Crypto’s decentralisation promises financial inclusion and an armour against inflation. Precious metals, long considered safer, resist inflation through their limited supply. However, crypto’s volatile nature and hazy regulations raise concerns. The precious metals’ lack of utility makes them vulnerable to sentiment-driven bubbles.

The path to economic stability through these alternatives is intricate and dependent on specific implementations, shifting regulations and the global economic tapestry. Careful consideration, in-depth research and expert guidance are crucial before nations embark on this journey.

Undeterred by the challenges, Pakistan has begun taking early steps towards digital currencies, through various such as Central Bank Digital Currency Research, Blockchain Pilots and some private sector ventures.

Massive de-dollarisation seems unattainable for Pakistan, at least for the short and medium term. Irrespective of our choice of currency for trade and finance, our currency will continue to depreciate unless we have production and trade surpluses. Foreign investment, trade and remittances are the three major source of foreign reserves. Currently, Pakistan is lagging in all three.

Over time, the trade deficit has widened. Unguaranteed long-term policy frameworks are limiting foreign investments in the country. In 2020, Pakistan was ranked 108 out of 190 economies for ease of doing business. The remittances have also been less than the actual potential.

A lot of groundwork is needed to pull-off even a partial de-dollarisation. First, there is a need for a robust framework to chart a clear economic course, perhaps through a charter of economy that can also help mitigate the issue of political instability.

Second, Pakistan needs to focus on becoming an export-led economy. To this end, the state has started work on encouraging major brands to set up manufacturing plants in Pakistan.
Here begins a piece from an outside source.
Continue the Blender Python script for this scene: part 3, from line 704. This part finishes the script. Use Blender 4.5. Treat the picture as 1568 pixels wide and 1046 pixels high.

This goes hand-in-hand with transitioning from a mostly consumer economy to a producer economy.

Third, long-term policy reforms are needed to attract investment.

Fourth, the State Bank needs to take viable measures to control the currency prices in the open market. It must help build resilient financial and insurance mechanisms to fight market volatility.

De-dollarisation has positive implications for big players worldwide such as the BRICS and OPEC+ countries. It may even have a positive impact on Pakistan’s economy in the long term, especially in terms of stabilising and expanding the economy and combating external shocks. However, the country is in no position currently to adopt a rapid de-dollarisation policy.